The process of spectating is thus reflected as a multi-layered act of judgement: Chremes is not a bad male spectator of a good female show, neither a good male spectator of a bad female show, but the truth is more nuanced. The “observation of the observations” encourages the viewers to demystify men and women alike: they can recognize men’s credulity and failure to unmask the women, while identifying errors in women’s thinking and behaviour that could (should?) have jeopardized the success of their political enterprise.

I explore to what extent this challenge can be expressed in terms of “deep intersubjectivity,” a concept forged by George Butte to describe how films, literature, or theatre can create “multi-layered representation of consciousness,” such as when a character perceives the reaction of another character to a first character's mental state. In this scene from Ecclesiazusae, the external audience is drawn into this web of “mutually exchanged consciousness” (Butte 2014:27): spectators are led to think that men make false assumptions about women who think they are being efficient, although they (at least partly) ineffectively respond to men’s political expectations.
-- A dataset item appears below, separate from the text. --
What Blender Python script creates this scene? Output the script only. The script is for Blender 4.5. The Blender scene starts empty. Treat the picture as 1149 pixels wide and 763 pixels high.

The scene therefore presents a “recursive levels of multiple embedded states of mind” (Zunshine 2007:144), a phenomenon so far mostly studied as a feature of storytelling in modern culture.

In Frogs, Aristophanes appealed to well-trained spectators who could appreciate “refined stuff” (τὰ δεξιά, 1109-18; Revermann 2006: 119-120). In Ecclesiazusae, the performance integrated the spectators’ training: Chremes’s narrative could increase spectators’ awareness of the complexity of processing multiple levels of gaze and mental states embedded within each other. A corollary effect, the paper finally argues, consists in destabilizing the political meaning of the play.